Rate Adaptation in 802.11b

NetSim rate adaptation is explained in section 3.1.19 of this document.

Open NetSim, Select Examples > Internetworks > Wi-Fi > 802.11 Rate Adaptation then click on the tile in the middle panel to load the example as shown in below Figure.

Figure4-15

The following network diagram illustrates what the NetSim UI displays when you open the example configuration file for Rate Adaptation.

Figure4-16

Network Settings

  1. Environment Grid length: 500m * 500m
  2. Distance between AP and Wireless Node is 65.5m
  3. Enabled Packet Trace and plot option
  4. Set rate adaptation as Generic in datalink properties of access_point and wireless node
  5. Set DCF as the medium access layer protocol under datalink layer properties of access_point and wireless node.
  6. Click on the Application icon present in the top ribbon/toolbar and set Transport Protocol to UDP
  7. Set WLAN Standard $\rightarrow$ 802.11b
  8. Channel Characteristics $\rightarrow$ Path Loss only, Path Loss Model $\rightarrow$ Log Distance and Path loss Exponent $\rightarrow$ 3.25. (Wireless Link Properties)
  9. CBR application with 10Mbps generation rate (Set Packet Size: 1460 Bytes, Inter Arrival Time: 1168 micro sec)
  10. Simulate for 10 sec.

Results and Discussion#

Open Packet Trace and filter Packet Type to CBR, Transmitter_ID to Access Point 3 and then calculate Phy rate.
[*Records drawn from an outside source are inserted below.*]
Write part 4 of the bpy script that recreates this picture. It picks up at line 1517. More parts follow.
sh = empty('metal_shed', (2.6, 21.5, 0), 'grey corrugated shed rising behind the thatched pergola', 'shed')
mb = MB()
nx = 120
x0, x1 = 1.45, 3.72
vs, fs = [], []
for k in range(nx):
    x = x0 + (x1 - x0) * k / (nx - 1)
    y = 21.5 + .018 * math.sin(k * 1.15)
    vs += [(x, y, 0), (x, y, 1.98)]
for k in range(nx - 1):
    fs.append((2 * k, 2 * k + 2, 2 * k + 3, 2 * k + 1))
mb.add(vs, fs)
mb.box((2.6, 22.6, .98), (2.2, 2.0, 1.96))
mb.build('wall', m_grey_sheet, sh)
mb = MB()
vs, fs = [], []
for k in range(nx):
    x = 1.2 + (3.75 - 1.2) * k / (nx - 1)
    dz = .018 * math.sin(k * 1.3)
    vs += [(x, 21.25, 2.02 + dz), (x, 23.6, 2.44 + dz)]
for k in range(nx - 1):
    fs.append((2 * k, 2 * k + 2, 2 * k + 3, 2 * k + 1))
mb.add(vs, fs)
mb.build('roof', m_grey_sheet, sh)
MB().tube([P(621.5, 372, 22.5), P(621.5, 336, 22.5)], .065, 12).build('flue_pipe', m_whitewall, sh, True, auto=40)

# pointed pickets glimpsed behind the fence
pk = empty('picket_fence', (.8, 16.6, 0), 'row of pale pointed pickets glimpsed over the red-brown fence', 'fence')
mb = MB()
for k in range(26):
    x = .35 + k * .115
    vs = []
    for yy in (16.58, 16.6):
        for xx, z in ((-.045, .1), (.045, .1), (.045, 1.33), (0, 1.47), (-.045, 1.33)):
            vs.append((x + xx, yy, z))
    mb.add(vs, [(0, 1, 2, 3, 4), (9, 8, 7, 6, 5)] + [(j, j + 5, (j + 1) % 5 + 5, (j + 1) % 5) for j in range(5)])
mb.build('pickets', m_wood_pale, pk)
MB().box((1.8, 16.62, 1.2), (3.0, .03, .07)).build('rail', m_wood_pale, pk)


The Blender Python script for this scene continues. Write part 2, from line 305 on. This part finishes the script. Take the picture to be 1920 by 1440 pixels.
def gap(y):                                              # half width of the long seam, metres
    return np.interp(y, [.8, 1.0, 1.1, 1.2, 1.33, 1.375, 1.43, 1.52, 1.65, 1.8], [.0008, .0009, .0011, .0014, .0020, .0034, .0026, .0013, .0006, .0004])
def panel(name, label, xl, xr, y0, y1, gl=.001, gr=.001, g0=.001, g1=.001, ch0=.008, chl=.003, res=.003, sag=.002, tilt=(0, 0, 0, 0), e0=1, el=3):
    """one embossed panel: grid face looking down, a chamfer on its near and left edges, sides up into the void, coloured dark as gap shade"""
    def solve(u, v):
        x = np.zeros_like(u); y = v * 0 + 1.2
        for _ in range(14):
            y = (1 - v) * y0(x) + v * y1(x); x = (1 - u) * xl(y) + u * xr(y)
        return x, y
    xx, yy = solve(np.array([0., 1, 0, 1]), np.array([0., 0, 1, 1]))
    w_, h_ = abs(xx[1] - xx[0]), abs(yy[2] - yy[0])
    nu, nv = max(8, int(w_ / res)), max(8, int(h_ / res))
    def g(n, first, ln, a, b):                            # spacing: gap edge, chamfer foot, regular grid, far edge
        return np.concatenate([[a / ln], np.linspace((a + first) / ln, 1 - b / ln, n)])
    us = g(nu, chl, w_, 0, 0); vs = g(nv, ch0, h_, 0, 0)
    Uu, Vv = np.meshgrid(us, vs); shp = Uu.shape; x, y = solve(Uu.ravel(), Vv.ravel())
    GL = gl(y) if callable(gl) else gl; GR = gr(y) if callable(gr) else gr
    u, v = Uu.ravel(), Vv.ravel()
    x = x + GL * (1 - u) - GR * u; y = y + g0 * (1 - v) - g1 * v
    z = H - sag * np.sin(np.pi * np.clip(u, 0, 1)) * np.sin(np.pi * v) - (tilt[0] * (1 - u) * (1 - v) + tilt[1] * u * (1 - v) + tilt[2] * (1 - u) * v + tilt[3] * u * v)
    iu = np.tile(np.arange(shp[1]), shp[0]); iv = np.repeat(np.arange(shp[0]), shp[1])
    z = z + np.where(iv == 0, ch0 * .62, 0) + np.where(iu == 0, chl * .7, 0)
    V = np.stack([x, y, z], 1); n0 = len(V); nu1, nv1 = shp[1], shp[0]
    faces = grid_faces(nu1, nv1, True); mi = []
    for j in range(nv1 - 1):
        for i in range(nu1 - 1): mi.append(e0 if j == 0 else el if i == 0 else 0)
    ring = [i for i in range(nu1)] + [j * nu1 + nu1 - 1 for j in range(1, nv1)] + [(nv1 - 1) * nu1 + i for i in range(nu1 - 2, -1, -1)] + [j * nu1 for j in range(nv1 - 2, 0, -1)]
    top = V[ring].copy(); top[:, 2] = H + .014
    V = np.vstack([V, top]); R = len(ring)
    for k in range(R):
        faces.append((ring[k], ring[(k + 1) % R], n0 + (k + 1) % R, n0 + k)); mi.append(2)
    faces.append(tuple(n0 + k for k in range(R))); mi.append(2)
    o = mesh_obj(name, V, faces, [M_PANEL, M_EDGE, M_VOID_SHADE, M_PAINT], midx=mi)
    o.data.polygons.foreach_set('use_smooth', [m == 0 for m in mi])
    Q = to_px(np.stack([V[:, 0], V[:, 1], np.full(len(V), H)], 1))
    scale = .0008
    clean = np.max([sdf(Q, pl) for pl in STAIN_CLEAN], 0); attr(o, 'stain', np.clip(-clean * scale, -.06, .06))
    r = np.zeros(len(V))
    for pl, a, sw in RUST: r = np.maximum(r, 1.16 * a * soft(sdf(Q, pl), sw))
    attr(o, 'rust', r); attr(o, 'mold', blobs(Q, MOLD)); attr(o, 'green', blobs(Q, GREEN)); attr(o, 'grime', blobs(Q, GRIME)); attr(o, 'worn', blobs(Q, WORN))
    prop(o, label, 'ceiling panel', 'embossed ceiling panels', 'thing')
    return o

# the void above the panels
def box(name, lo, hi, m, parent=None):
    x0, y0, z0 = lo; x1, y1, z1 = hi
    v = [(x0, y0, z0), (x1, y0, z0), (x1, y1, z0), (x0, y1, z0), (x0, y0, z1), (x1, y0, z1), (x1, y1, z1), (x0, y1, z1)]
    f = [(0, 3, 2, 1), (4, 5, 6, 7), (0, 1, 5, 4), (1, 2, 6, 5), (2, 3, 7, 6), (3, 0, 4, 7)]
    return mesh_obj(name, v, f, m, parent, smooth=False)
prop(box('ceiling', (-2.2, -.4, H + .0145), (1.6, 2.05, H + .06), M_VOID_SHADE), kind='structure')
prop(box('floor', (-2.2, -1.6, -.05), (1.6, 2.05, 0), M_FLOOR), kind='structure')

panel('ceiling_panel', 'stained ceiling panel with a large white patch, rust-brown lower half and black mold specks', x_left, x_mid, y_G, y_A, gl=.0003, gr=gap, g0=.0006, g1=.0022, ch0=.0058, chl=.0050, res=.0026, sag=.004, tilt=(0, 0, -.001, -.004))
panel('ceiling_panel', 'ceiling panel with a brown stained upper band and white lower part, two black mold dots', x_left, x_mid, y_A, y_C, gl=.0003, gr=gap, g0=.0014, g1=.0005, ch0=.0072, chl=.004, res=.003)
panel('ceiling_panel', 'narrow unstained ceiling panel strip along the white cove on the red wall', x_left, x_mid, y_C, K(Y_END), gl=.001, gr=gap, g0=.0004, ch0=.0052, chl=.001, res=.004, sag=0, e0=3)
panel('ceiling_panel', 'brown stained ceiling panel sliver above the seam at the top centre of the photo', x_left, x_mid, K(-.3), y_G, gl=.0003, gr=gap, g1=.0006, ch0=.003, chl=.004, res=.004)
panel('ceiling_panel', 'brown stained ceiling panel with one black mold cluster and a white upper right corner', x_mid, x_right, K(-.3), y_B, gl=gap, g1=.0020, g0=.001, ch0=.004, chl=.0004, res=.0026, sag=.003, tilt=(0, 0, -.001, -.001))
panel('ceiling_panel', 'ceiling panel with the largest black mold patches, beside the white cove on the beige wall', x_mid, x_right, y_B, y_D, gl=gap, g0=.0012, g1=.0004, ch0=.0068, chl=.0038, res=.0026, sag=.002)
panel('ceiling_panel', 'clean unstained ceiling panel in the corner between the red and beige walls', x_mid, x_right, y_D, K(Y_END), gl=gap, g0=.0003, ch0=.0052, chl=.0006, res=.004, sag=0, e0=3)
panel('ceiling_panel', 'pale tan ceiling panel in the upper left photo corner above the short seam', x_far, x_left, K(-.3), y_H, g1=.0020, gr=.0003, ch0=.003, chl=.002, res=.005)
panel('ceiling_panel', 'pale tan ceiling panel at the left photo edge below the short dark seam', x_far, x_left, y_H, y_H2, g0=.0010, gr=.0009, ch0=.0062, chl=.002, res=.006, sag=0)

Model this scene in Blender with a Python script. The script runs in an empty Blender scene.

Phy rate can be calculated using packet trace by using the formula shown below: $$Phy \ rate (802.11b) = \frac{Phy\ layer\ payload * 8}{(phy \ end \ time - phy \ arrival \ time - 192)}$$

192$\mu s$ is the approximate preamble time for 802.11b

Calculate PHY rate for all the data packets coming from Access Point to Wireless Node. For doing this please refer NetSim User Manual > Section 8.4.2 How to set filters to NetSim Trace file

Figure4-17

The ‘Generic’ rate adaptation algorithm is similar to the Auto Rate Fall Back (ARF) algorithm. In this algorithm:

  • Rate goes up one step for 20 consecutive packet successes.
  • Rate goes down one step for 4 continuous packet failures

In the above screenshot, the Phy rate reduces from 11Mbps to 5.5Mbps, since there are 4 consecutive data error packets. Then the rate increases from 5.5Mbps to 11Mbps one there is 20 consecutive successful data packet transmissions.